Por Gabriel Moretti
En la década del 60, los tres cines que existían en Baradero trabajaban a pleno; en el Colón se pasaba la promocionada película “El magnífico cornudo”, protagonizada por Claudia Cardinale y Ugo Tognazzi.
Para conocimiento de los más jóvenes diremos que los cines funcionaban viernes, sábado y domingo por la noche, y en el último caso había una función en horas de la tarde. A esa matiné concurrieron muchos espectadores, a tal punto que para el ingreso a la sala se formó una cola sobre la vereda de la calle Santa María de Oro. Llegado este punto es necesario aclarar que, en ocasiones, la cinta de celuloide solía ”cortarse” y la proyección quedaba interrumpida; la sala entonces se iluminaba de manera casi simultánea.
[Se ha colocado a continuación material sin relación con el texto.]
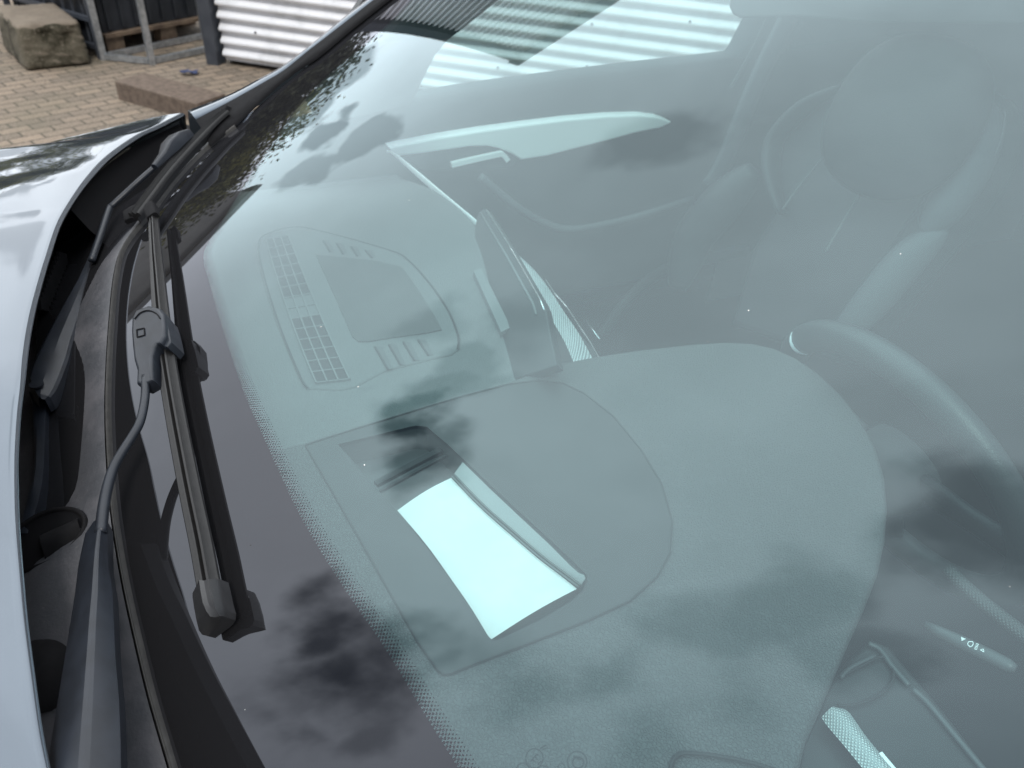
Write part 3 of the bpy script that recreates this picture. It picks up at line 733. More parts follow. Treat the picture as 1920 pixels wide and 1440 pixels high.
for u, v, l, r_ in ARM1:
    z0 = 1.098
    pc = PZ(u, v, z0+.004); pl = PZ(u-l, v, z0-.014); pml = PZ(u-l*.16, v, z0+.0036); pmr = PZ(u+r_*.16, v, z0+.0036); pr_ = PZ(u+r_, v, z0-.004)
    rows.append([pl+[0, .004, -.012], pl, (pl+pml)/2+[0, 0, .0015], pml, pc, pmr, (pmr+pr_)/2+[0, 0, .0008], pr_, pr_+[0, -.001, -.012]])
mb.grid(rows); mb.build('arm', 'arm_black', wp1, 12)
# far wiper
wp2 = empty('wiper'); wp2.parent = car
bl2, _ = blade([(255, 408), (280, 375), (310, 335), (340, 300), (370, 268), (400, 238), (428, 213)], [1.0, 1.0, 1.0, 1.0, .95, .85, .7], .017, wp2)
pts = [PG(u, v, .013) for u, v in [(247, 418), (254, 408), (264, 396)]]
capbox(pts, [.007, .0105, .009], [.007, .0105, .009], [.006, .0125, .010], wp2, 'end_cap', 'trim_black')
pts = [PG(u, v, .013) for u, v in [(422, 219), (430, 211), (437, 206)]]
capbox(pts, [.007, .0085, .004], [.007, .0085, .004], [.009, .011, .004], wp2, 'end_cap', 'trim_black')
pts = [PG(u, v, o_) for u, v, o_ in [(292, 316, .030), (312, 297, .030), (325, 284, .030), (340, 270, .030), (354, 258, .028)]]
capbox(pts, [.005, .008, .0125, .0125, .011], [.005, .008, .012, .012, .010], [.006, .009, .014, .015, .010], wp2, 'connector')
rod = spline([PZ(u, v, z0) for u, v, z0 in [(172, 488, 1.098), (187, 445, 1.102), (205, 392, 1.112), (212, 384, 1.115), (235, 363, 1.125), (262, 338, 1.138), (292, 312, 1.150), (318, 290, 1.162)]], 40)
rd = CMB(); rd.sweep(rod, lambda i: [(a*.0042, h*.0036) for a, h in ngon(10, 1)], (0, 0, 1)); rd.build('rod', 'arm_black', wp2, True)
ARM2 = [(174, 478, 5, 5), (166, 500, 7, 8), (155, 530, 10, 13), (140, 565, 15, 19), (125, 600, 19, 23), (112, 630, 22, 27), (100, 665, 27, 30), (88, 695, 30, 31), (78, 720, 27, 30), (76, 738, 15, 20), (78, 748, 6, 8)]
mb = CMB(); rows = []
for u, v, l, r_ in ARM2:
    z0 = 1.085; d_ = np.array([.92, .38])
    L_ = PZ(u-l*d_[0], v-l*d_[1], z0); Rr = PZ(u+r_*d_[0], v+r_*d_[1], z0-.002); c_ = PZ(u, v, z0+.003)
    rows.append([L_+[0, .002, -.012], L_, L_*.8+c_*.2+[0, 0, .002], c_, Rr*.8+c_*.2+[0, 0, .001], Rr, Rr+[0, -.001, -.014]])
mb.grid(rows); mb.build('arm', 'arm_black', wp2, 18)
mb = CMB(); pc = PZ(69, 722, 1.0895); mb.sweep([pc, pc+[0, 0, .0016]], ngon(20, .0062), (0, 1, 0)); mb.build('hinge_pin', 'arm_black', wp2, 40)
BASE2 = [(75, 735, 21, 18), (76, 755, 15, 14), (75, 790, 13, 13), (75, 830, 12, 12), (73, 870, 11, 13), (69, 905, 11, 14), (62, 940, 12, 14), (52, 975, 12, 13), (44, 1000, 12, 10)]
mb = CMB(); rows = []
for k, (u, v, l, r_) in enumerate(BASE2):
    z0 = 1.072-.002*k
    L_ = PZ(u-l, v, z0); Rr = PZ(u+r_, v, z0); c_ = PZ(u-l*.5, v, z0+.003); e_ = PZ(u+r_*.7, v, z0+.003)
    rows.append([L_+[0, .002, -.02], L_, c_, e_, Rr, Rr+[0, -.001, -.02]])
mb.grid(rows); mb.build('arm_base', 'arm_black', wp2, 40)

# ================================================================== CABIN
ZD = 1.05
def zdash(x, y):
    z_ = ZD-.10*np.clip((x-.05)/.55, 0, 1)**2
    return min(z_, zg(x, y)-.03)
dash = empty('dashboard'); dash.parent = car
rear = [PZ(733, 287, .985), PZ(815, 352, 1.02), PZ(898, 428, 1.04), PZ(960, 545, 1.045), PZ(1040, 690, 1.05)]
rx = [p[0] for p in rear][::-1]; ry = [p[1] for p in rear][::-1]
HUD_O = [(573, 834), (670, 803), (765, 774), (860, 745), (955, 720), (1010, 713), (1055, 718), (1095, 737), (1150, 780), (1200, 840), (1240, 905), (1260, 975), (1256, 1035), (1232, 1080), (1180, 1126), (1100, 1163), (1000, 1202), (900, 1240), (845, 1262), (832, 1263), (822, 1256), (785, 1204), (672, 1005)]
HOLE = [(634, 833), (702, 911), (755, 971), (800, 1027), (834, 1072), (862, 1110), (886, 1144), (903, 1172), (916, 1194), (924, 1200), (936, 1199), (1010, 1166), (1075, 1130), (1096, 1112), (1101, 1098), (1100, 1080), (1094, 1068), (1040, 990), (972, 874+30), (925, 862), (893, 820), (872, 790), (855, 779), (838, 777)]
HOLE = [(634, 833), (702, 911), (755, 971), (800, 1027), (834, 1072), (862, 1110), (886, 1144), (903, 1172), (916, 1194), (924, 1200), (936, 1199), (1010, 1164), (1070, 1128), (1092, 1108), (1101, 1092), (1100, 1078), (1088, 1066), (1030, 1011), (972, 958), (920, 910), (872, 864), (838, 832), (800, 800), (780, 798), (765, 801)]
ZH = 1.062
hole_w = [PZ(u, v, ZH) for u, v in HOLE]
cH = sum(hole_w)/len(hole_w)
def inpoly(p, poly):
    c_ = False; n_ = len(poly)
    for i in range(n_):
        a_, b_ = poly[i], poly[i-1]
        if (a_[1] > p[1]) != (b_[1] > p[1]) and p[0] < (b_[0]-a_[0])*(p[1]-a_[1])/(b_[1]-a_[1])+a_[0]: c_ = not c_
    return c_
big = [cH+(p-cH)*1.12 for p in hole_w]
xs = np.linspace(-.72, .62, 110); vv, ff = [], []; NYD = 60
for x in xs:
    yf = .075-.22*x*x
    yb = np.interp(x, rx, ry) if x > rx[0] else -.60 if x < -.24 else np.interp(x, [-.24, rx[0]], [-.60, ry[0]])
    for k in range(NYD+1):
        y = yf+(yb-yf)*k/NYD; vv.append(np.array([x, y, zdash(x, y)]))
    for d_, h_ in ((.008, -.004), (.016, -.012), (.02, -.03), (.02, -.25)): vv.append(np.array([x, yb-d_, zdash(x, yb)+h_]))
NC = NYD+5
for i in range(len(xs)-1):
    for j in range(NC-1):
        q = (i*NC+j, (i+1)*NC+j, (i+1)*NC+j+1, i*NC+j+1)
        c_ = sum(vv[k] for k in q)/4
        if not inpoly(c_, big) and not (c_[0] < -.235 and c_[1] < -.15-.1*max(0, -c_[0]-.45)): ff.append(q)
ob('dash_top', [p-CL for p in vv], ff, 'dash', dash, True)
# instrument hood (the raised block in front of the driver) with the display recess cut through
HD_O = [(470, 862), (520, 848)]+HUD_O[:5]+[(1043, 686), (1120, 671), (1200, 659), (1300, 648), (1360, 644), (1410, 646), (1450, 655), (1490, 673), (1530, 700), (1570, 738), (1605, 782), (1634, 835), (1650, 890), (1655, 950), (1650, 1010), (1636, 1070), (1612, 1130), (1580, 1200), (1545, 1280), (1500, 1380), (1470, 1520), (860, 1520), (800, 1400), (720, 1270), (640, 1150), (560, 1020), (500, 920)]
ih = CMB(); hole2 = [cH+(p-cH)*1.06 for p in hole_w]
ih.slab([PZ(u, v, ZH-.0015) for u, v in HD_O], (0, 0, -.10), [[p-[0, 0, .0015] for p in hole2]], bevel=.005, bevn=4)
ih.build('instrument_hood', 'hood_dash', dash, 40)
hp_ = CMB(); hp_.slab([PZ(u, v, ZH) for u, v in HUD_O], (0, 0, -.004), [hole_w], bevel=.0012, bevn=2); hud = hp_.build('display_surround', 'panel_smooth', dash, 40)
# seam groove around the surround
sg = CMB(); sp = [PZ(u, v, ZH+.0004) for u, v in HUD_O]; 
for a_, b_ in zip(sp, sp[1:]+sp[:1]): sg.bar(a_, b_, .0011, .0008)
sg.build('seam', 'vent_dark', dash)
# recess walls and floor
rc = CMB(); low = [p+np.array([0, 0, -.030]) for p in hole_w]
rc.grid([hole_w, low], closed=True)
rc.add([p+[0, 0, .0] for p in low], [tuple(reversed(q)) for q in tessellate_polygon([[Vector(p) for p in low]])])
rc.build('display_recess', 'recess', dash)
# darker rib across the far end of the recess
rb = CMB(); rb.bar(PZ(705, 908, 1.048), PZ(842, 836, 1.048), .006, .004); rb.bar(PZ(712, 922, 1.047), PZ(848, 848, 1.047), .0025, .003); rb.build('recess_rib', 'vent_dark', dash)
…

También hay que aclarar que el sistema de proyección consistía en dos máquinas en las que se cargaban los rollos de forma alternativa: cuando el operador veía que se terminaba uno, comenzaba a proyectar el que había colocado en la otra máquina.
Según parece, aquella tarde de domingo el habitual operador había sido reemplazado por otro que, en vez de cargar en espera el rollo correspondiente, colocó el de Sucesos Argentinos, corto noticioso que comenzaba con un criollo que, montado, hacía parar a su caballo sobre las patas traseras con una voz de fondo que anunciaba los “Sucesos Argentinos”.
En plena exhibición de la película italiana y para sorpresa de los espectadores, apareció en la pantalla el mencionado jinete. En la sala había un timbre que, accionado por quien hacía las veces de “acomodador”, alertaba al operador de alguna anormalidad. Cuando se encendieron las luces, se detuvo la proyección durante unos minutos y luego se reinició la película de manera correcta. Lo que esta vez sucedió fue que el operador suplente se olvidó de apagar la luz de la sala y la película se exhibió con las luces encendidas, algo que por supuesto dificultaba la visión.
Quien accionaba el timbre apretaba el pulsador una y otra vez, pero el operador no se daba cuenta por qué sonaba la campana, entonces el acomodador, don Ismael Querzoli, caminó entre la platea hasta pararse frente a la pantalla y desde allí, con las palmas abiertas y haciendo bocina alrededor de su boca, gritó varias veces: “¡la luuuuuz!” hasta que el operador entendió de qué se trataba, las apagó y, por fin, la cinta fue proyectaba sin otros inconvenientes.